## To be done:
Copy down every line where the string "ETOP" shows up.
◆ ◆ ◆ ◆
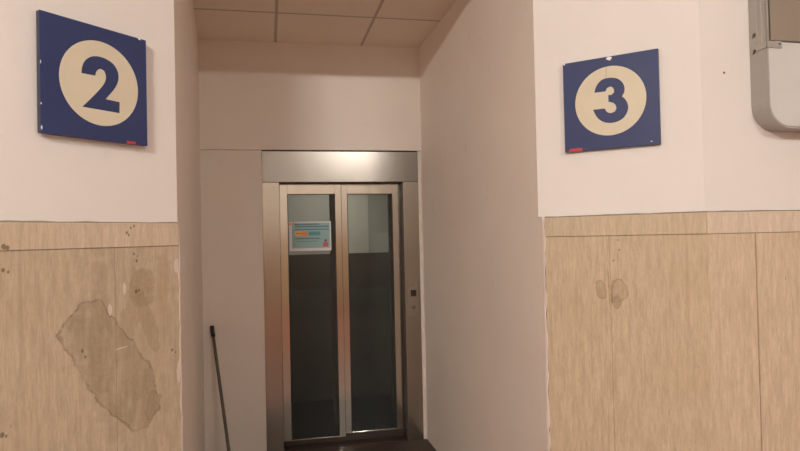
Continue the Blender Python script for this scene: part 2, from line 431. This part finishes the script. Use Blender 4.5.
# ragged plaster edges where the slabs stop short of the alcove corners
def ragged(name, F, w, z0, z1):
    bm = bmesh.new(); prev = None; z = z0
    while z < z1:
        ww = w + random.uniform(-.004, .004)
        ring = [bm.verts.new(F.P(u, o, z)) for u, o in ((-.001, -.002), (-.001, .012), (ww * .6, .020), (ww, .021), (ww, -.002))]
        if prev:
            for i in range(4): bm.faces.new((prev[i], prev[i + 1], ring[i + 1], ring[i]))
        prev = ring; z += .03
    return struct(link(name, bm, M['plaster'], None, F.UV))
ragged('trim_6', FL, .013, 0, 1.69); ragged('trim_7', FR, .017, 0, 1.69)

# ------------------------------------------------------------------ the lift
lift = thing('elevator', FB.P(1.05, 0, 0), 'brushed steel elevator with two glazed door leaves at the back of the alcove', 'elevator')
J0, J1, JT = .575, 1.541, 2.050      # clear opening in the frame
ja = boxes('side_jamb', FB, [(EL0, J0, -.16, .006, 0, JT)], M['steel'], lift, bevel=.0015)
jb = boxes('side_jamb', FB, [(J1, EL1, -.16, .006, 0, JT)], M['steel'], lift, bevel=.0015)
boxes('header_shadow_strip', FB, [(EL0, EL1, -.16, -.004, ETOP - .009, ETOP)], M['steel_dark'], lift)  # dark filler strip, shadow under the wall's overhang put in colour
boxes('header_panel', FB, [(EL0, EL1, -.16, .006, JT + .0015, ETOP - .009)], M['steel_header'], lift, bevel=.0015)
boxes('corner_seam', FB, [(EL0, J0, .0, .0062, JT, JT + .0015)], M['steel_dark'], ja)
boxes('corner_seam', FB, [(J1, EL1, .0, .0062, JT, JT + .0015)], M['steel_dark'], jb)
boxes('reveal_shade_strip', FB, [(J1 - .004, J1 + .0, -.155, -.012, 0.006, JT)], M['steel_dark'], lift)  # dark strip over the jamb reveal, shade put into its colour
boxes('reveal_shade_strip', FB, [(J0, J1 - .004, -.155, -.012, JT - .004, JT)], M['steel_dark'], lift)  # same painted shade along the header underside
boxes('threshold', FB, [(J0, J1, -.17, .0, .0045, .010)], M['dark_metal'], lift)
def leaf(a, b, g0, g1, zb, o1):
    o0 = o1 - .035; zt = JT - .006
    bm = bmesh.new()
    for bx in ((a, g0, o0, o1, .012, zt), (g1, b, o0, o1, .012, zt), (g0, g1, o0, o1, 1.965, zt), (g0, g1, o0, o1, .012, zb)): quadbox(bm, FB, *bx)
    lf = link('door_leaf', bm, M['steel_leaf'], lift, FB.UV, origin=FB.P((a + b) / 2, o0, 0), bevel=.001)
    boxes('glass_pane', FB, [(g0 - .004, g1 + .004, o0 + .008, o0 + .014, zb - .004, 1.969)], M['glass'], lf)
    boxes('rail_reflection_strip', FB, [(a + .001, b - .001, o1, o1 + .0012, .013, zb - .004)], M['dark_metal'], lf)  # dark strip paints the floor's dim reflection on the bottom rail
    bd = bmesh.new(); w = .005
    for bx in ((g0, g0 + w, o0 + .016, o1 - .006, zb, 1.965), (g1 - w, g1, o0 + .016, o1 - .006, zb, 1.965), (g0, g1, o0 + .016, o1 - .006, 1.965 - w, 1.965), (g0, g1, o0 + .016, o1 - .006, zb, zb + w)): quadbox(bd, FB, *bx)
    link('glazing_gasket', bd, M['black'], lf, FB.UV, origin=FB.P((a + b) / 2, o0 + .016, 0))
    return lf
leafL = leaf(J0 + .003, 1.0575, .637, 1.010, .055, -.088)
leafR = leaf(1.0605, J1 - .006, 1.107, 1.474, .075, -.100)
# car inside the shaft
car = boxes('car_shell', FB, [(.38, .42, -1.48, -.22, -.02, 2.35), (1.72, 1.76, -1.48, -.22, -.02, 2.35), (.38, 1.76, -1.5, -1.46, -.02, 2.35),
                              (.42, 1.72, -1.46, -.22, 2.30, 2.35)], M['car_light'], lift)
boxes('car_floor', FB, [(.42, 1.72, -1.46, -.22, -.02, .0)], M['car_floor'], car)
boxes('lower_panel', FB, [(.42, 1.72, -1.46, -1.44, .0, 1.112), (.42, .43, -1.44, -.24, 0, 1.112), (1.71, 1.72, -1.44, -.24, 0, 1.112)], M['car_low'], car)
boxes('dark_band', FB, [(.42, 1.72, -1.46, -1.435, 1.114, 1.455), (.42, .435, -1.435, -.24, 1.114, 1.455), (1.705, 1.72, -1.435, -.24, 1.114, 1.455)], M['car_rail'], car)
boxes('pale_strip', FB, [(1.25, 1.487, -1.459, -1.452, 1.456, 2.29)], M['car_pale'], car)
boxes('ceiling_diffuser', FB, [(.75, 1.35, -1.15, -.55, 2.285, 2.299)], M['car_lamp'], car)
for a, b in ((.985, 1.062), (1.478, 1.53)):
    boxes('inner_door_stile', FB, [(a, b, -.33, -.30, .01, 2.12)], M['steel_dark'], lift)
boxes('inner_door_header', FB, [(.44, 1.70, -.34, -.29, 2.01, 2.25)], M['steel_dark'], lift)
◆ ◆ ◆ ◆
## Right answer:
boxes('header_shadow_strip', FB, [(EL0, EL1, -.16, -.004, ETOP - .009, ETOP)], M['steel_dark'], lift)  # dark filler strip, shadow under the wall's overhang put in colour
boxes('header_panel', FB, [(EL0, EL1, -.16, .006, JT + .0015, ETOP - .009)], M['steel_header'], lift, bevel=.0015)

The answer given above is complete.